Причины преданности Нильсена уходили также корнями в простое, можно сказать, даже наивное, уважение принципов, которые в его понимании приобрели статус бога – единственного бога, которому он поклонялся. Это было единственным постоянным фактором в его изменчивой жизни, и принципы его оставались сильны, пусть он даже прекрасно знал, что все свои важнейшие принципы нарушил сам. Он страстно за них цеплялся. Два инцидента в числе многих особенно показательны в этом плане. Однажды по тюрьме разошлись слухи, что я мошенник – тайный журналист, нанятый газетным таблоидом. Нильсена это так разозлило, что он отказывался от встреч с адвокатом и психиатром в качестве протеста, чтобы продемонстрировать, что он не потерпит оскорбления моей чести подобным образом. Он ожидал извинений от помощника начальника тюрьмы, который распространил этот слух. Если он решался кому-то довериться, то доверял полностью, без оговорок. Он холил и лелеял это доверие с упрямством ребенка: для тех, кто не знал его, такая импульсивная реакция могла бы показаться мелочной. Похожий вывод можно сделать из другого инцидента, о котором я хотел бы упомянуть. Во время переговоров между камерами один из заключенных упрекнул Нильсена: якобы тот разговаривает с ними только затем, чтобы потом продать их личную информацию газетам. До этого момента он как раз начал снова наслаждаться редкими проявлениями товарищества в тюрьме, и подозрение в предательстве ради денег очень глубоко его ранило. Он замкнулся в себе и молчал три дня подряд.

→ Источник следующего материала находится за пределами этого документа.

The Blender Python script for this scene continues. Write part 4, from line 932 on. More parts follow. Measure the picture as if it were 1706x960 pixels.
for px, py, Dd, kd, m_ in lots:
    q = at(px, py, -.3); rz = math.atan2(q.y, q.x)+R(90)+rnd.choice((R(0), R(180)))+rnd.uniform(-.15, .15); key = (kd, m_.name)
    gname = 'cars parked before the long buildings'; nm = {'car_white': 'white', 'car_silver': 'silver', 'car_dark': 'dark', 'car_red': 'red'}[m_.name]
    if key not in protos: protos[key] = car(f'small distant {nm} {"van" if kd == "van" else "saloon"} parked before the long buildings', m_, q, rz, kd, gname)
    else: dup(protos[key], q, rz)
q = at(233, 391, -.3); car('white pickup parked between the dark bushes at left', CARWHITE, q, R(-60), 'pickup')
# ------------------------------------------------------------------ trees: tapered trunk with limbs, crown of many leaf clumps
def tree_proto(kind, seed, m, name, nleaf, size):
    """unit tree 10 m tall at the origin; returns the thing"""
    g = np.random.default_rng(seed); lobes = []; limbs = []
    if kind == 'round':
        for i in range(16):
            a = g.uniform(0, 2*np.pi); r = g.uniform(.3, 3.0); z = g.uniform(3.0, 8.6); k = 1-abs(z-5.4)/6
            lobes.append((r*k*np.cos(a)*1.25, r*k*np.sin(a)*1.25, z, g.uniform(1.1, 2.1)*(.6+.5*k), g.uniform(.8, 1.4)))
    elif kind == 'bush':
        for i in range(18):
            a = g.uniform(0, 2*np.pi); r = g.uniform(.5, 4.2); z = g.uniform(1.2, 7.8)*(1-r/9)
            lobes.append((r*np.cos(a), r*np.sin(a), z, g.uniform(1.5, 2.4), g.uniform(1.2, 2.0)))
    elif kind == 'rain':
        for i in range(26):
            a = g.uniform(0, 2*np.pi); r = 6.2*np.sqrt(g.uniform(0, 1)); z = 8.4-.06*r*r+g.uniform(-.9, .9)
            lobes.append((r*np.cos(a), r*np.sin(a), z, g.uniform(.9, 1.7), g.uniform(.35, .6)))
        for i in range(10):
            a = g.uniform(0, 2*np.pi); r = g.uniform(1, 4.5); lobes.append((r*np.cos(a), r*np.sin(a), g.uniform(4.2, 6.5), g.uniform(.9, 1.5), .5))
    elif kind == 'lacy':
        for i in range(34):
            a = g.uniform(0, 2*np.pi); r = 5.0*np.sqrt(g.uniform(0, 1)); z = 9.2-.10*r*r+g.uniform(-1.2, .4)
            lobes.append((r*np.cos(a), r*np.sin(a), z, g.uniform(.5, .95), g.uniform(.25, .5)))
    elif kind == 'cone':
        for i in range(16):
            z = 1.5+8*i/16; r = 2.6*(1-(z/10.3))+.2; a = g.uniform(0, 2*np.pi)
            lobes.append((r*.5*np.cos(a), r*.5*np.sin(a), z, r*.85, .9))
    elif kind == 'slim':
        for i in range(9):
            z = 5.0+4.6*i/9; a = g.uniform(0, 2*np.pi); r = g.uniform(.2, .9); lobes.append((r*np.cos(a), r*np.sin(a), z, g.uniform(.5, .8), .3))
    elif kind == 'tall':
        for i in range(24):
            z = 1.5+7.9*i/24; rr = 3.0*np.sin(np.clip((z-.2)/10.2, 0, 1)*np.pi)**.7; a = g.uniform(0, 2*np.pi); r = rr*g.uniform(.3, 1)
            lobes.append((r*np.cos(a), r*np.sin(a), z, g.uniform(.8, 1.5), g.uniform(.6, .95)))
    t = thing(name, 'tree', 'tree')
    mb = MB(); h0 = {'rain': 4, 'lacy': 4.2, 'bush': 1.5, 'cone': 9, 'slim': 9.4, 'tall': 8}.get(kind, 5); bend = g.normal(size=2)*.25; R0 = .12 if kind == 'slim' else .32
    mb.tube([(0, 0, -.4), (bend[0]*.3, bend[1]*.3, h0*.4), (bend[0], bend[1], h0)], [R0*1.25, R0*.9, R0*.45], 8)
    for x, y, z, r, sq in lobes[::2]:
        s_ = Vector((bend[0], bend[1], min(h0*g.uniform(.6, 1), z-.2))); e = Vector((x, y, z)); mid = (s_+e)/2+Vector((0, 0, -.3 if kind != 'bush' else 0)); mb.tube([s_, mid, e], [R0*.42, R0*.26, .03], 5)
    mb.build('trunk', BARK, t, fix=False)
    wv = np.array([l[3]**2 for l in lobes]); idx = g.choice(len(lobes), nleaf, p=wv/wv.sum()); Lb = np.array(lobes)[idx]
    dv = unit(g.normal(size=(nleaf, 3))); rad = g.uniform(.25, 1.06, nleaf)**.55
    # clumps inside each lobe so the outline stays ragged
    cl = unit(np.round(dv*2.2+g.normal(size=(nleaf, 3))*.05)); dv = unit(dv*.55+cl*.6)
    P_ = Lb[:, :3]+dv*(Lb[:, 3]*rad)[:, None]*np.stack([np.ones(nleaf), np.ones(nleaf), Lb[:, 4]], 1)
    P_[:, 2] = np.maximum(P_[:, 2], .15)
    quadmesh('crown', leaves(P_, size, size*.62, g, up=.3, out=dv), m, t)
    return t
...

Настроение Нильсена в тюрьме сменялось, как картинки в калейдоскопе, от восторга до угрюмости, от смирения к отчаянью, от сожалений о прошлом до надежды на будущее. Они редко уравновешивали друг друга. Самый здоровый и радостный период случился у него, когда он влюбился в другого заключенного в своем блоке. Заключенного звали Дэвид Мартин: в то время он и сам являлся объектом внимания прессы, поскольку до своего ареста находился в бегах и теперь ожидал суда по нескольким серьезным обвинениям [267]. Когда газеты, больше заинтересованные в скандалах, чем в действительных новостях, узнали о том, что Мартин и Нильсен находятся в тюрьме в одном крыле, они придумали целую историю – якобы эти двое вовсю наслаждались там страстной любовной интрижкой. Предположение это оказалось довольно близко к правде, но все-таки не совсем. Их отношения никогда не носили сексуальный характер: они испытывали стабильную привязанность и уверенность друг в друге, которой оба очень дорожили. Дэвид Мартин, обычно довольно скрытный и молчаливый, вдруг начал вести долгие беседы с Нильсеном, когда они прогуливались вместе по двору во время физических упражнений, открывая ему то, о чем всегда умалчивал в разговорах с другими. Для Нильсена – «монохромного» человека, не способного на компромисс, – эта дружба быстро перешла на более глубокий и личный уровень:

Если бы меня приговорили выбрать или свободу, или пятьдесят лет в тюрьме вместе с ним, я бы без колебаний выбрал последнее. Я не совсем понимаю, почему именно он, но это не имеет значения. Я снова чувствую себя живым, моя жизнь кажется яркой, и ни с кем во всей Британии я бы не поменялся сейчас местами – теперь, когда он здесь… Если я убью себя, то не смогу думать о нем… Со мной происходило не так уж и много по-настоящему чудесных и прекрасных событий… и это, возможно, самое лучшее из всех. Провидение меня не забыло.